$\int \frac{10}{(x-1)\left(x^{2}+9\right)} d x$
Answer
Combine the integrals to find the final answer: \(\boxed{\int \frac{10}{(x-1)\left(x^{2}+9\right)} d x = \log(x-1) - \frac{1}{2}\log(x^2+9) - \frac{1}{3}\arctan\left(\frac{x}{3}\right) + C}\)

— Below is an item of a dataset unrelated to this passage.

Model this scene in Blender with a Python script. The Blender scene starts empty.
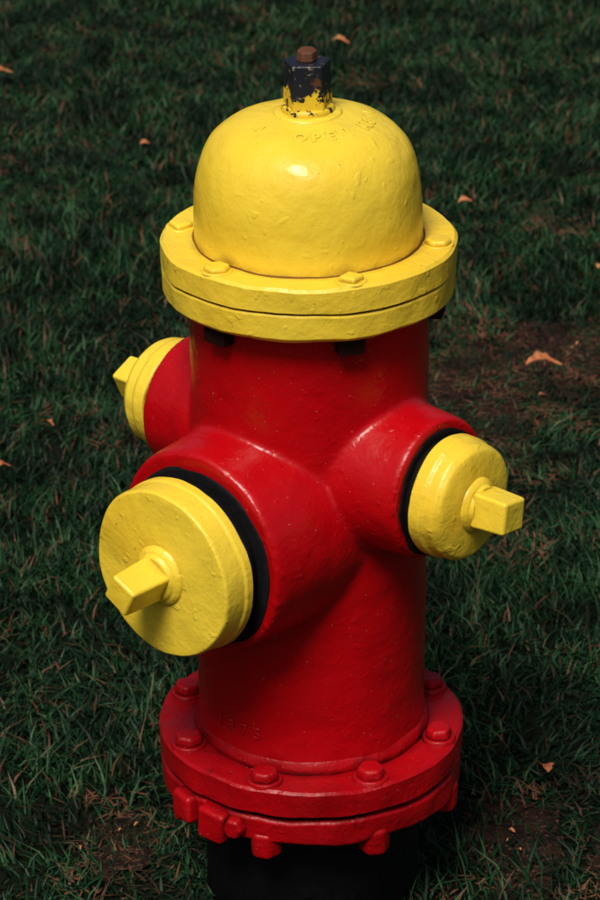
import bpy, bmesh, math, random
import numpy as np
from mathutils import Vector, Matrix, noise
random.seed(7); rng=np.random.default_rng(7)
S=bpy.context.scene; COL=S.collection
rad=math.radians

# ------------------------------------------------------------------ helpers
def link(o,parent=None):
    COL.objects.link(o)
    if parent: o.parent=parent
    return o
def empty(name):
    o=bpy.data.objects.new(name,None); COL.objects.link(o); return o
def mesh_obj(name,verts,faces,mat,parent=None,smooth=True,bevel=0,seg=3,angle=28):
    me=bpy.data.meshes.new(name); me.from_pydata([tuple(v) for v in verts],[],faces)
    bm=bmesh.new(); bm.from_mesh(me); bmesh.ops.recalc_face_normals(bm,faces=bm.faces); bm.to_mesh(me); bm.free()
    me.materials.append(mat)
    if smooth: me.polygons.foreach_set('use_smooth',[True]*len(me.polygons))
    o=link(bpy.data.objects.new(name,me),parent)
    if bevel:
        b=o.modifiers.new('bevel','BEVEL'); b.width=bevel; b.segments=seg; b.limit_method='ANGLE'; b.angle_limit=rad(angle)
        o.modifiers.new('wn','WEIGHTED_NORMAL')
    return o
def wob1(v,amp,freq):
    return Vector((noise.noise(v*freq),noise.noise(v*freq+Vector((9,3,1))),noise.noise(v*freq+Vector((2,7,5)))))*amp
def wob(v,amp,freq=28):
    # hand-cast unevenness: real displacement of the metal
    return v+wob1(v,amp,freq)+wob1(v,amp*.22,freq*3.3)
def lathe_data(prof,M=Matrix(),n=96,amp=0):
    v=[];f=[]
    for (r,h) in prof:
        for i in range(n):
            a=2*math.pi*i/n
            p=M@Vector((r*math.cos(a),r*math.sin(a),h))
            v.append(wob(p,amp) if amp else p)
    for k in range(len(prof)-1):
        for i in range(n):
            j=(i+1)%n
            f.append((k*n+i,k*n+j,(k+1)*n+j,(k+1)*n+i))
    f.append(tuple(range(n))[::-1]); m=(len(prof)-1)*n
    f.append(tuple(range(m,m+n)))
    return v,f
def lathe(name,prof,mat,parent,M=Matrix(),n=96,bevel=.0015,seg=3,angle=28,amp=.0011):
    v,f=lathe_data(prof,M,n,amp)
    return mesh_obj(name,v,f,mat,parent,True,bevel,seg,angle)
def prism(name,n,r0,r1,h,mat,parent,M,bevel=.0015,rot=0):
    return lathe(name,[(r0,0),(r1,h)],mat,parent,M@Matrix.Rotation(rot,4,'Z'),n,bevel,4,28,.0014)
def az(a_deg):  # direction: 0 = toward the viewer side, + = right
    a=rad(a_deg); return Vector((math.sin(a),-math.cos(a),0))
def axis_matrix(d,z,off=0):
    d=d.normalized(); up=Vector((0,0,1)); x=up.cross(d).normalized(); y=d.cross(x)
    M=Matrix((x,y,d)).transposed().to_4x4()
    return Matrix.Translation(Vector((0,0,z))+d*off)@M

# ------------------------------------------------------------------ materials
class NT:
    def __init__(s,name):
        s.m=bpy.data.materials.new(name); s.m.use_nodes=True; s.t=s.m.node_tree; s.n=s.t.nodes
        s.b=s.n['Principled BSDF']
    def add(s,ty,**kw):
        nd=s.n.new(ty)
        for k,v in kw.items(): setattr(nd,k,v)
        return nd
    def L(s,a,b): s.t.links.new(a,b)
    def noise(s,vec,scale,detail=4,rough=.55):
        nd=s.add('ShaderNodeTexNoise'); nd.inputs['Scale'].default_value=scale; nd.inputs['Detail'].default_value=detail
        nd.inputs['Roughness'].default_value=rough; s.L(vec,nd.inputs['Vector']); return nd.outputs['Fac']
    def ramp(s,fac,stops):
        nd=s.add('ShaderNodeValToRGB'); e=nd.color_ramp.elements
        while len(e)<len(stops): e.new(.5)
        for i,(p,c) in enumerate(stops):
            e[i].position=p; e[i].color=(c if len(c)==4 else (*c,1)) if not isinstance(c,(int,float)) else (c,c,c,1)
        s.L(fac,nd.inputs['Fac']); return nd.outputs['Color']
    def mix(s,fac,a,b):
        nd=s.add('ShaderNodeMix',data_type='RGBA')
        if isinstance(fac,(int,float)): nd.inputs[0].default_value=fac
        else: s.L(fac,nd.inputs[0])
        for v,i in ((a,6),(b,7)):
            if isinstance(v,tuple): nd.inputs[i].default_value=(*v,1)
            else: s.L(v,nd.inputs[i])
        return nd.outputs[2]
    def math(s,op,a,b=0):
        nd=s.add('ShaderNodeMath',operation=op)
        for v,i in ((a,0),(b,1)):
            if isinstance(v,(int,float)): nd.inputs[i].default_value=v
            else: s.L(v,nd.inputs[i])
        return nd.outputs[0]
    def bump(s,h,strength,dist,prev=None):
        nd=s.add('ShaderNodeBump'); nd.inputs['Strength'].default_value=strength; nd.inputs['Distance'].default_value=dist
        s.L(h,nd.inputs['Height'])
        if prev is not None: s.L(prev,nd.inputs['Normal'])
        return nd.outputs['Normal']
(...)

Step 1 :Rewrite the given function using partial fraction decomposition: $$\frac{10}{(x-1)(x^2+9)} = \frac{A}{x-1} + \frac{Bx + C}{x^2+9}$$
Step 2 :Find the values of A, B, and C: $$A = 1, B = -1, C = -1$$
Step 3 :Rewrite the function with the found values: $$\frac{10}{(x-1)(x^2+9)} = \frac{1}{x-1} - \frac{x+1}{x^2+9}$$
Step 4 :Integrate each term separately: $$\int \frac{1}{x-1} dx$$ and $$\int \frac{-x-1}{x^2+9} dx$$
Step 5 :Find the integrals: $$\int \frac{1}{x-1} dx = \log(x-1)$$ and $$\int \frac{-x-1}{x^2+9} dx = -\frac{1}{2}\log(x^2+9) - \frac{1}{3}\arctan\left(\frac{x}{3}\right)$$
Step 6 :Combine the integrals to find the final answer: \(\boxed{\int \frac{10}{(x-1)\left(x^{2}+9\right)} d x = \log(x-1) - \frac{1}{2}\log(x^2+9) - \frac{1}{3}\arctan\left(\frac{x}{3}\right) + C}\)